Remember that quaint time when we all thought computers would take over our lives? Now that our fears about artificial intelligence have scarily materialized, is there anything new and provocative left to say about it? The answer is surely, more than ever. But to go by “TRON: Aries,” now outside the Grid and occupying theaters, not a damn thing.

“TRON,” derived from elecTRONic, had the tech bro gamer universe on fire with “TRON” (1982) and “TRON: Legacy” (2010).  If you never caught the spark, these epics had something to do with Jeff Bridges getting trapped inside a computer server. What I recall most now are pioneering visuals and sensational scores by trans music pioneer Wendy Carlos and Daft Punk. Cool stuff.

The only thing cool about “TRON: Ares” is the soundtrack by Trent Reznor and Atticus Ross (“One Battle After Another”), aka Nine Inch Nails, who bring a sonic momentum that the script by Jesse Wigutow only wishes it could match. Under the listless direction of Joachim Rønning, the cast acts accordingly. “TRON” OG Bridges is in and out, much like most of the audience, I’m thinking.

A Jeff Bridges cameo reminds us of how much better “TRON” used to be in “TRON: Ares,” from Walt Disney Studios Motion Pictures

That leaves Jared Leto to seize the star spot as a computer program named Ares. How does anyone, especially this “Dallas Buyers Club” Oscar winner, play an artificial life form?  Leto does and looks good doing it. I can’t vouch for the other things he‘s doing.

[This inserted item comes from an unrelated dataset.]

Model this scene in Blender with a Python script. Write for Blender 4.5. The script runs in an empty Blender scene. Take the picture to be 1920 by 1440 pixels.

It seems Leto takes commands from Julian Dillinger (Evan Peters), the head of Dillinger Systems who’s had it with the tired idea of zapping humans into the guts of a computer. This dude wants to beam computer programs into the human world. It’s instant immortality. The mind boggles that it took the brains at Disney 15 years to come up with that plot reversal. 

Anyway, Dillinger soon finds that his evil plan is not as easy to execute as he thought. First off, that digital-to-human scheme only lasts for 29 minutes in the real world and then, poof, everything evaporates like a primitive TikTok video.

The soundtrack is very cool, otherwise this TRON' sequel is hobbled by a dubious superpower to lure in large audiences and then bore them breathless.

What’s a villain to do? If you’re Dillinger (love than gangster name association), you go on the attack against goody-goody ENCOM, whose principled CEO Eve Kim is played by “Past Lives” luminary Greta Lee in what constitutes the most spectacular waste of talent in any movie this year. The thing is that ENCOM knows how to keep computer programs in the human world for, like, permanently.

And so “TRON: Ares” becomes one battle after another between Eve and Aries, with his formidable second-in-command Athena (Jodie Turner-Smith) at the ready along with Dillinger’s mom Elisabeth, played by a never-to-be-trifled-with Gillian Anderson. Eve, being on the side of the empath angels, wants Ares to evolve beyond the demands of his programming and become more—all together now—human.  You could see that twist coming from outer space.

That’s a hell of a lot of plot and it weighs down the movie like a two-ton anchor. Since “TRON: Ares” is mostly set outside the Grid, which at least has eye-popping visuals going for it, we’re stuck in a drab and dreary real world that’s no fun at all and has no agency except the dubious superpower to lure in large audiences and then bore them breathless.